-- START SUPPLIED INFORMATION --
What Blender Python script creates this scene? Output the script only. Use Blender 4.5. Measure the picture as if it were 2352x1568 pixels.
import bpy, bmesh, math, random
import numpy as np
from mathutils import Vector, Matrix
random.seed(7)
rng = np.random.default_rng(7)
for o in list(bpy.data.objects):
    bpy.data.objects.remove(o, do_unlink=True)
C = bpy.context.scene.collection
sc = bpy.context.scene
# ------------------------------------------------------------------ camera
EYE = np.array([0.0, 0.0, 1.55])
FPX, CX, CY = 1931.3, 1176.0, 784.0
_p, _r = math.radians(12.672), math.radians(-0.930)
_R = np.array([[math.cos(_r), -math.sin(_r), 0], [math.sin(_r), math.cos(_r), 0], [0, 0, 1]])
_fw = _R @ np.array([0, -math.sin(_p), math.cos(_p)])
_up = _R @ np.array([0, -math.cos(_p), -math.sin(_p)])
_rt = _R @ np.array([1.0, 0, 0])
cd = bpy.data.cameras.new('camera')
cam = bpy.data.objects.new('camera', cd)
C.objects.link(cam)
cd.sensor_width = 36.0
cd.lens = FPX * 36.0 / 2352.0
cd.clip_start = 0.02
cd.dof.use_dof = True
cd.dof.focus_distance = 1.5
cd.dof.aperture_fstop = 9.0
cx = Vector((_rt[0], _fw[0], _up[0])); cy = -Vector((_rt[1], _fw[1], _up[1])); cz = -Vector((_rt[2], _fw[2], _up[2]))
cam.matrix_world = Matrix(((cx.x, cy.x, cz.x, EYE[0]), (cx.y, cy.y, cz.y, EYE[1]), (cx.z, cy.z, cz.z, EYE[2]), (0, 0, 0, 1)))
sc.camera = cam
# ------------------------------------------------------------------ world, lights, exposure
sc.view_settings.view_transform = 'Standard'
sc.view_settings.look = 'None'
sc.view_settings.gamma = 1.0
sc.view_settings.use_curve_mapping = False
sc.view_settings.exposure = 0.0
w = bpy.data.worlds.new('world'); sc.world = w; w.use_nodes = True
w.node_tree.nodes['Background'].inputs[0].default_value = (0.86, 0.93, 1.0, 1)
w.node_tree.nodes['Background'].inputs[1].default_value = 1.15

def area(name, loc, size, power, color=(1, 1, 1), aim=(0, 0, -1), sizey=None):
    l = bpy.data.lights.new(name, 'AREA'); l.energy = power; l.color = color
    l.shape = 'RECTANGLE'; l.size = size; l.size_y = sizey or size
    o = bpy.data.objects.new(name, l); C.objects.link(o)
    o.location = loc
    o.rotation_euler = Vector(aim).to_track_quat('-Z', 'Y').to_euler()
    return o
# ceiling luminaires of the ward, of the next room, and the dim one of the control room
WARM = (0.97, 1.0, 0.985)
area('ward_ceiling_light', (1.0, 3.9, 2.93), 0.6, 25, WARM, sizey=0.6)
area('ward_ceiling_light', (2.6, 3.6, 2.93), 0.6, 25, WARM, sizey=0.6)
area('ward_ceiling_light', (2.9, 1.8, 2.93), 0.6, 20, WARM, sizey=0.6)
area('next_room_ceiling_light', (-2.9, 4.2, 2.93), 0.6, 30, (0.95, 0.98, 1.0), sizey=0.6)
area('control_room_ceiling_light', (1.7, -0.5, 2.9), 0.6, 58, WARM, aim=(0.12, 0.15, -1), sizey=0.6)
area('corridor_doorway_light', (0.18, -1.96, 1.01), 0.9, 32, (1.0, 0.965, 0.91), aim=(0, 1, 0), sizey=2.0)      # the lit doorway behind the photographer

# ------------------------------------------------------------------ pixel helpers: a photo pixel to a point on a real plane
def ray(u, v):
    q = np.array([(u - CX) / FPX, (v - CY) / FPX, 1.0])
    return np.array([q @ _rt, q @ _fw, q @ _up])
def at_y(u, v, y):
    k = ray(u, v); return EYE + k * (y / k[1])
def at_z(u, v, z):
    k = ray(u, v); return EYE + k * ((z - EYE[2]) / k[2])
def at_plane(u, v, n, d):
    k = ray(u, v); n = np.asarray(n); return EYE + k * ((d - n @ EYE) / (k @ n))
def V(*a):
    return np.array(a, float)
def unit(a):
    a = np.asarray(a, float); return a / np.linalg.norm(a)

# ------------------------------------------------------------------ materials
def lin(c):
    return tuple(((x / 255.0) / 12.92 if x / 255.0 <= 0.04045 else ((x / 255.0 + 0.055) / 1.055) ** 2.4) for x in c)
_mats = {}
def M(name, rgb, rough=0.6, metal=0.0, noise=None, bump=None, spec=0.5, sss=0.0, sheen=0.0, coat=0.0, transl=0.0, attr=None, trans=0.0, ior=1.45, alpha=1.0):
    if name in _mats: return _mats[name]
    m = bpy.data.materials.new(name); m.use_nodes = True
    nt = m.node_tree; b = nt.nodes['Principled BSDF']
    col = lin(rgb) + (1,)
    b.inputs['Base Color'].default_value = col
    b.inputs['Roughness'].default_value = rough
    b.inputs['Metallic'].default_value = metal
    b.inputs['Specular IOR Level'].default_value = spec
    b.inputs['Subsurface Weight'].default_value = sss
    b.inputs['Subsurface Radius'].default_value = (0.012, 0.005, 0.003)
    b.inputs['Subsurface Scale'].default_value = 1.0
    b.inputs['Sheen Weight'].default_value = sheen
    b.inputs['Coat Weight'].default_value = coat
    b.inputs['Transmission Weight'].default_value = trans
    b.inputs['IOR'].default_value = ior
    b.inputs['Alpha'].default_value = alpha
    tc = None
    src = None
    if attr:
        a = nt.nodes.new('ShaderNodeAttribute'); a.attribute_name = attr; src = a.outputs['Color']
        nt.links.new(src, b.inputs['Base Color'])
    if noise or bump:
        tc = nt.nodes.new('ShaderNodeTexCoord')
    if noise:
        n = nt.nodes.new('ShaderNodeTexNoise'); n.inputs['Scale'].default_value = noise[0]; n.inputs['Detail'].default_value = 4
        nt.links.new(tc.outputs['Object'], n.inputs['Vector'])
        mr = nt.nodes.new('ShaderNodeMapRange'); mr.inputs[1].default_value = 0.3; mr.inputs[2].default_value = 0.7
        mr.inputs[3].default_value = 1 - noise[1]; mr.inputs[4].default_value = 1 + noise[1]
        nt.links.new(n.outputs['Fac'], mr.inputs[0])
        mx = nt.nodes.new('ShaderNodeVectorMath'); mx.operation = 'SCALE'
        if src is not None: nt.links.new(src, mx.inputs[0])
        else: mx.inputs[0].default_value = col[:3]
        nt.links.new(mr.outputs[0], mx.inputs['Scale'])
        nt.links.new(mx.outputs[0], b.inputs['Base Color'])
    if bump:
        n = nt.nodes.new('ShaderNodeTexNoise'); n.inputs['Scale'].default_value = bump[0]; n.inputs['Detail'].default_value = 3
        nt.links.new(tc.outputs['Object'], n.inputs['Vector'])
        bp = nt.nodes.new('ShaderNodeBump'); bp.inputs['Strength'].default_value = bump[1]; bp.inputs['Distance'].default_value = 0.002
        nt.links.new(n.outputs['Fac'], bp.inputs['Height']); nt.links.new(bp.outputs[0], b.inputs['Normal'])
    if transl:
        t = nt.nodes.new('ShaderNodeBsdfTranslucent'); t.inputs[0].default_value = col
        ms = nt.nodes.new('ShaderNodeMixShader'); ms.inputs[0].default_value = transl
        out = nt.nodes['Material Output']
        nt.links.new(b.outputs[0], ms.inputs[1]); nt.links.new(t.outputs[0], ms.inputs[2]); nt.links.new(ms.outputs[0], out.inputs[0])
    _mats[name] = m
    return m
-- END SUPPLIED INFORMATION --
-- START SUPPLIED INFORMATION --
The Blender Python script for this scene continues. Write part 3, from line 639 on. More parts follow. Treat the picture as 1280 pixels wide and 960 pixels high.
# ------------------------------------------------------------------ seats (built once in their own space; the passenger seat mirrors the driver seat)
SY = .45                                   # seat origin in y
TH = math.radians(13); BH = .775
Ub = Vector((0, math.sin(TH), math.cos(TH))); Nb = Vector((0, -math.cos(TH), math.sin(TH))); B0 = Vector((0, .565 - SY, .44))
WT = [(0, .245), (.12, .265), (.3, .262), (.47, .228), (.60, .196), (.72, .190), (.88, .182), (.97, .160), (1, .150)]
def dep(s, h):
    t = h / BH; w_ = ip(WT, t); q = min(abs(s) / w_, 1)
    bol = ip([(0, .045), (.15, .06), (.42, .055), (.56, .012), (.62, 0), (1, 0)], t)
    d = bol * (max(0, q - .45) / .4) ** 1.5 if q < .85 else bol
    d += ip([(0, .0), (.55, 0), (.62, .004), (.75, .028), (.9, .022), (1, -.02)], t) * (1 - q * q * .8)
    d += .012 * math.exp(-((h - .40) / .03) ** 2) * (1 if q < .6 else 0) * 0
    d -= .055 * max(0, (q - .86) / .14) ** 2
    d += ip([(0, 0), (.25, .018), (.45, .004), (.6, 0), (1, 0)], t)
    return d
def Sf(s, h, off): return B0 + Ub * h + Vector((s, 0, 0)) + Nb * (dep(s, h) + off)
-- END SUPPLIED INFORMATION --
-- START SUPPLIED INFORMATION --
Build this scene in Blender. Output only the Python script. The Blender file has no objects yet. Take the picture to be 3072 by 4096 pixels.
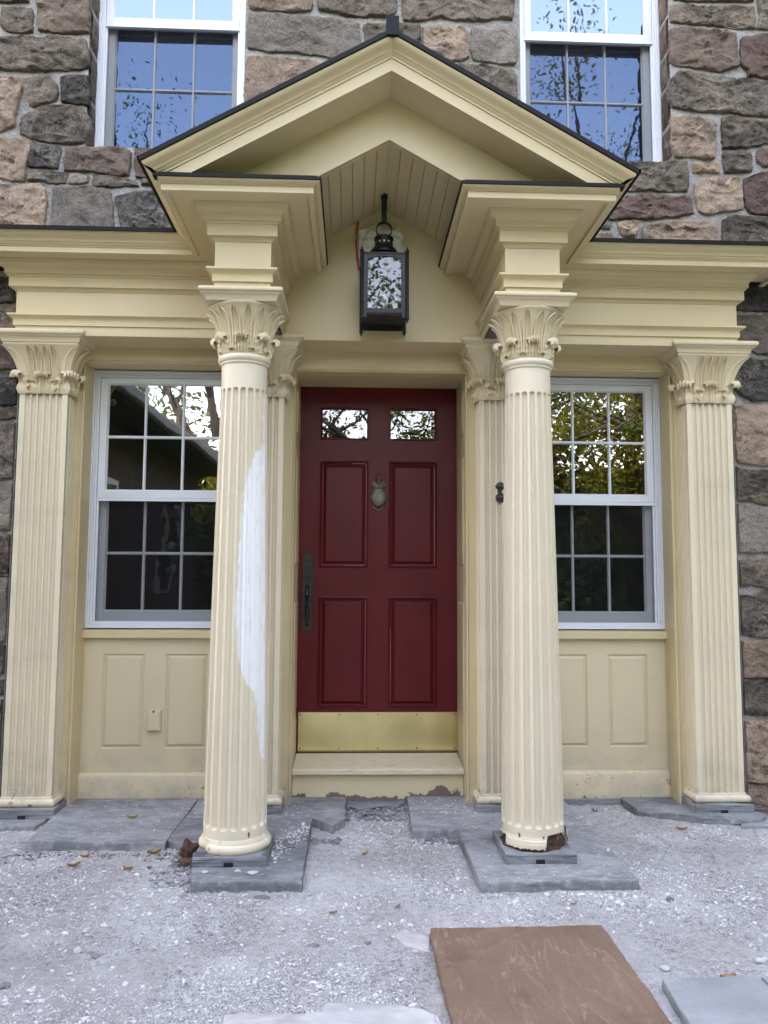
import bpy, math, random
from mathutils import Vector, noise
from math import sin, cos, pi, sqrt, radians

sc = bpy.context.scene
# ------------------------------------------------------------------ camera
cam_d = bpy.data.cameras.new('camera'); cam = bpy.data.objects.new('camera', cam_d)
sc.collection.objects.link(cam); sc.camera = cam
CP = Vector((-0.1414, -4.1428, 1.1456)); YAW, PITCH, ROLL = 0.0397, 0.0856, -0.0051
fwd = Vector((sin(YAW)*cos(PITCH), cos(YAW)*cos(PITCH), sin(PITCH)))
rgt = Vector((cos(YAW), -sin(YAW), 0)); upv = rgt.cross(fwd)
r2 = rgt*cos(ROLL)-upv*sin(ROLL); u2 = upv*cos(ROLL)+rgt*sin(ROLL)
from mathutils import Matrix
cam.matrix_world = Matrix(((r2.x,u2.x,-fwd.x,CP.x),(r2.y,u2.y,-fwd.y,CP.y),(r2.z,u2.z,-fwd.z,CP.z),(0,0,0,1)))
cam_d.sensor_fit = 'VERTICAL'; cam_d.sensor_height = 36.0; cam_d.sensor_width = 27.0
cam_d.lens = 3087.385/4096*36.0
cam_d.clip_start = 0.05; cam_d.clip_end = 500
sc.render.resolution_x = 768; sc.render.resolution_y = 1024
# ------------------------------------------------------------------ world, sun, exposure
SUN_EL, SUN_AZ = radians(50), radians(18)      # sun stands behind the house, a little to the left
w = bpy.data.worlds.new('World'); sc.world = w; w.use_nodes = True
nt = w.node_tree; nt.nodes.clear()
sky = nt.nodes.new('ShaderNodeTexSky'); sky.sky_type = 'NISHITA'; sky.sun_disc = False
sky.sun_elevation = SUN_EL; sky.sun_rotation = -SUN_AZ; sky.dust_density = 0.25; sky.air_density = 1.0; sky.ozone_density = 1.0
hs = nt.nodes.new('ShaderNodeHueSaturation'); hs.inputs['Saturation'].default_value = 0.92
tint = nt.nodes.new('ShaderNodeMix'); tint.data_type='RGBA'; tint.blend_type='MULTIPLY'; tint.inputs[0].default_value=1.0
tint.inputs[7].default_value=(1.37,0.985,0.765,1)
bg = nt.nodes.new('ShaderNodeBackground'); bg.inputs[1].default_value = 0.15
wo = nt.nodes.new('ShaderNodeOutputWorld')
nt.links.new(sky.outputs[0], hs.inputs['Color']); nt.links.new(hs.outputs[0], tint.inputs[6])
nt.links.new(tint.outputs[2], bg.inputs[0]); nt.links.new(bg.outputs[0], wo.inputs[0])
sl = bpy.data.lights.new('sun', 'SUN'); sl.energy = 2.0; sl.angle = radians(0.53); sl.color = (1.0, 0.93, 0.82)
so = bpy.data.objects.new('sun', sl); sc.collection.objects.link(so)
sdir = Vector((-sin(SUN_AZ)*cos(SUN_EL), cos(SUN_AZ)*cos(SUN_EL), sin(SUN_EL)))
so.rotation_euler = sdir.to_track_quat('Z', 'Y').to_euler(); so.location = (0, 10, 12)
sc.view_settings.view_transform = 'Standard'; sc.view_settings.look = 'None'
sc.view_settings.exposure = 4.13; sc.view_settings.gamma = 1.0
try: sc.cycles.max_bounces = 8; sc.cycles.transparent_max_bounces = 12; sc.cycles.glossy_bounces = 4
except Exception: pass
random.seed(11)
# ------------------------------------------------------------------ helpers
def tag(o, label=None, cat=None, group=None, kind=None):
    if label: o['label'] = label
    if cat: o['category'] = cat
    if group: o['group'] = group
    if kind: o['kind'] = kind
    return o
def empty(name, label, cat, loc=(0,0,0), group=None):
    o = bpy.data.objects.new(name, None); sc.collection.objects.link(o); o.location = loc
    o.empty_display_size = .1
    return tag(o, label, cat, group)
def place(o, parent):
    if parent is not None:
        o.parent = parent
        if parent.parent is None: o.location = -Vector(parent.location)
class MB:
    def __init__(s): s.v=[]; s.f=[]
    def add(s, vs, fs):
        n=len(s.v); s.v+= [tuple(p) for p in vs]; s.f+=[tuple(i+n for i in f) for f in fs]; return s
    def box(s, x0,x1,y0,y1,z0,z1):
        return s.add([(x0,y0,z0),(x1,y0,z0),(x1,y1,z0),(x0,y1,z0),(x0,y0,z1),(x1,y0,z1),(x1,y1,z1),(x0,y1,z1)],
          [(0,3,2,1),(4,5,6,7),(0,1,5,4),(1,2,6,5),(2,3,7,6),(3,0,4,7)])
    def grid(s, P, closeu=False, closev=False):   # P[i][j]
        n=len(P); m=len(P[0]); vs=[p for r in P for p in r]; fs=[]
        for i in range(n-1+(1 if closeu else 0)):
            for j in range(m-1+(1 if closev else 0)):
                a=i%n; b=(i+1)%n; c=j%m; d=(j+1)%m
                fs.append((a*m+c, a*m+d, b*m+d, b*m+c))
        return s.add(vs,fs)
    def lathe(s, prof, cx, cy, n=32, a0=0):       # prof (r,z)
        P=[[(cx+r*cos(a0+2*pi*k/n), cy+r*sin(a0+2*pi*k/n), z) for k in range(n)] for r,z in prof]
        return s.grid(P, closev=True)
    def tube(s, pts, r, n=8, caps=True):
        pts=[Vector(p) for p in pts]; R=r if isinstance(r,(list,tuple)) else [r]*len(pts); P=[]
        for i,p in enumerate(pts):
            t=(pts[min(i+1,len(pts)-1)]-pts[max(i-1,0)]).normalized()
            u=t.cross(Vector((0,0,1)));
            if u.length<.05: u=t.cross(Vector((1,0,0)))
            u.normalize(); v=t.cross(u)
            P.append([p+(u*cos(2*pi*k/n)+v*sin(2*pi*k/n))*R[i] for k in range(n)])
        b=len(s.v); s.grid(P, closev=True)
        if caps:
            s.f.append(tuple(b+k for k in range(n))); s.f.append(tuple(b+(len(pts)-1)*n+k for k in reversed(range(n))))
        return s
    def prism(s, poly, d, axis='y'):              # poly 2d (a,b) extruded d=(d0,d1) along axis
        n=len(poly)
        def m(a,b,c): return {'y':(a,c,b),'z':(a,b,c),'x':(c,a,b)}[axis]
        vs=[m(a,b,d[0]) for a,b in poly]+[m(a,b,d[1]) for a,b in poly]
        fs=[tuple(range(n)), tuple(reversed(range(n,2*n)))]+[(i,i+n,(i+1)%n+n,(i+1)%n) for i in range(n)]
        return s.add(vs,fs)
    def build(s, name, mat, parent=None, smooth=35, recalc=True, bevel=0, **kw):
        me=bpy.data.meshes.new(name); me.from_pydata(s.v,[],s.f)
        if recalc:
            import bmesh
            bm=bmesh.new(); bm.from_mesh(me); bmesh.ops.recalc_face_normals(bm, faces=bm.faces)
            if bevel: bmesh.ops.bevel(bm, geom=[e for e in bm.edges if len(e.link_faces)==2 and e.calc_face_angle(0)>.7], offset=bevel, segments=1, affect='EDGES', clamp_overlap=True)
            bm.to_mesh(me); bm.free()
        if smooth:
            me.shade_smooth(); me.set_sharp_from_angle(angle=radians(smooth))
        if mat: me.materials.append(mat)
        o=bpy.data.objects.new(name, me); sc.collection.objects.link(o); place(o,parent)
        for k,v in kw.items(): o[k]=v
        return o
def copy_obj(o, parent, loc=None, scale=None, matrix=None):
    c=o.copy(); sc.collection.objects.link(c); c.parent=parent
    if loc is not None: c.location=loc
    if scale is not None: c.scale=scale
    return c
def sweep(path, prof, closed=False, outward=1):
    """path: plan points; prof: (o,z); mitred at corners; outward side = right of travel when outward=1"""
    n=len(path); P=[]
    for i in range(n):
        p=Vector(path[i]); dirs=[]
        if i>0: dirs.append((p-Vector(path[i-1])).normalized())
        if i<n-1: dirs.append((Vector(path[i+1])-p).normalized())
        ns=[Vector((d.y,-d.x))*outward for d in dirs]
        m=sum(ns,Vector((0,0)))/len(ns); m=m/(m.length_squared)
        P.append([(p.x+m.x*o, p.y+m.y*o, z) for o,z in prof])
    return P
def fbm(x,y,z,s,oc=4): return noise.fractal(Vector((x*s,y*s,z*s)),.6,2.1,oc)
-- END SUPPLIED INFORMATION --
§ DIRECTIONS: Pick every line with "pixels" in it and copy it.

§ THE COMPLETED TASK:
What Blender Python script creates this scene? Output the script only. Use Blender 4.5. Measure the picture as if it were 2352x1568 pixels.
The Blender Python script for this scene continues. Write part 3, from line 639 on. More parts follow. Treat the picture as 1280 pixels wide and 960 pixels high.
Build this scene in Blender. Output only the Python script. The Blender file has no objects yet. Take the picture to be 3072 by 4096 pixels.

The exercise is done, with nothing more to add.